Wayne Edens fell in love with fishing as a young boy, prowling the salt water and fresh water of his home state, Florida. The sport was “a joy,” recalls the seventy-three-year-old retired insurance executive, who lives in New Smyrna Beach. A way of forgetting any problems by concentrating on the present, on where he was fishing and what he was fishing for. That is, until one moment in 1988 that cast him ceaselessly into the past.
That day, he had taken a client bass fishing near Cocoa. As they left the water, the client invited Edens to come by his house so he could show him something: sixty or so antique lures. The client, as it turned out, had just lost his job and needed money, and he offered his entire collection to Edens for $400. “I thought my wife might kill me,” Edens says, “but he needed help, so I bought them,” and made space for them in the garage.
For a few years, he says, “I would go out and just look at the lures and move them around.” Then one day, a friend told him about a small auction house, Oliver’s (now Lang’s), that hosted biannual sales of antique fishing tackle. Edens got the catalogue. “It was beautiful,” he says. “An inch thick, with wonderful color prints of lures and descriptions of their history.” The hook was set.
Edens immersed himself in the world of antique lures, the most valuable of them made around the turn of the twentieth century. Some came from “cottage” makers. But Midwestern companies such as Heddon, Shakespeare, Pflueger, South Bend, and Creek Chub (which produced the lure that, in 1932, caught the world-record largemouth bass) manufactured most. He began buying them in earnest, from auctions and internet sites. He joined the National Fishing Lure Collectors Club, a 2,500-member group that hosts shows countrywide where enthusiasts meet to trade and buy. He got the lingo down pat (aficionados call antique lures “baits”). He met collectors who only sought out one brand or one color of lure, and some who were generalists, and he heard of the “closet” collectors, who never disclose what they possess. He learned that a lure with its original box and paper is called a “combo” and more highly valued and that, sometimes, a box can be worth more than the lure inside (since most boxes get tossed after purchase). And that some lures are extremely rare and valuable because they didn’t catch fish—like the Ackerman Minnow, made in two pieces that easily came apart—and thus weren’t produced in mass numbers, a bit like a misprinted baseball card.

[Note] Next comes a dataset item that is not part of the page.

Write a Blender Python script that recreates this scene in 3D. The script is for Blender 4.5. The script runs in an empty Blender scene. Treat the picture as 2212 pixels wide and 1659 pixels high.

But most of all, he learned that these lures evoked something within him. Something he loved.
In the late nineties, Edens befriended Bill Roberts, who owned perhaps the world’s finest collection of antique Heddon lures. “Bill took me under his wing,” Edens says. Over the years, Edens acquired most of Roberts’s lures and, soon enough, had amassed a collection of well over a thousand, one now considered among the most significant in the country, in terms of quality, with an estimated worth in excess of $2 million. Edens owns four extremely rare Night-Radiant Moonlight Heddon lures with their original boxes. He spent $13,500 at auction for a Heddon Musky Night-Radiant with a bulbous head and a red-and-white Charmer tail that once hung, along with other first editions, on the famous “lure board” at the Heddon factory in Dowagiac, Michigan. He has six Pflueger Trory Minnows, reputedly the first commercial artificial minnows. His most valuable: a Shakespeare Musky with five hooks and gold gills in its original box, one of eight known to exist, with an estimated worth of more than $50,000. (The record price for an antique lure: $101,200, fetched at auction in 2003 by a copper Giant Haskell Minnow.)
“Once you get a couple of these things, you start appreciating the history and the beauty and the engineering,” Edens says by way of explanation. “Each one is a little work of art that has its own story.” He displays some of them at Shiloh’s Steak & Seafood, a restaurant that a client owns just south in Titusville, and plans to convert a cottage behind his home into a quasi museum for the rest.
There are, he estimates, around four hundred serious collectors like him in the country. One, Bob Bulkley of Evansville, Indiana, along with his wife, Liz, has what is considered the world’s best collection, according to Joe Stagnitti, a lure collector, dealer, and appraiser. “But Wayne is right there,” Stagnitti says. Bulkley and Edens have what they describe as a friendly rivalry (they are fishing buddies). “Wayne has one devil of a collection,” Bulkley says. “He’s an aggressive collector, and, to top it all off, the sucker is likable.” The two dish out lighthearted barbs when one of them scores a quality lure. And they sometimes trade with each other, hewing to the adage that it’s not a good trade unless both sides hurt a little.
Edens denies coveting any “holy grail” lure, but he says he does have one regret. He once traded a rare aluminum three-belly-weight Heddon 150 to a collector in Arizona, who subsequently sold it to a Japanese collector. Since then, Edens has acquired the model in all colors from 1903 and 1904—except for one. “I know the guy who has it,” he says of the missing aluminum. “He refuses to sell or trade it, but I’ll keep after him.”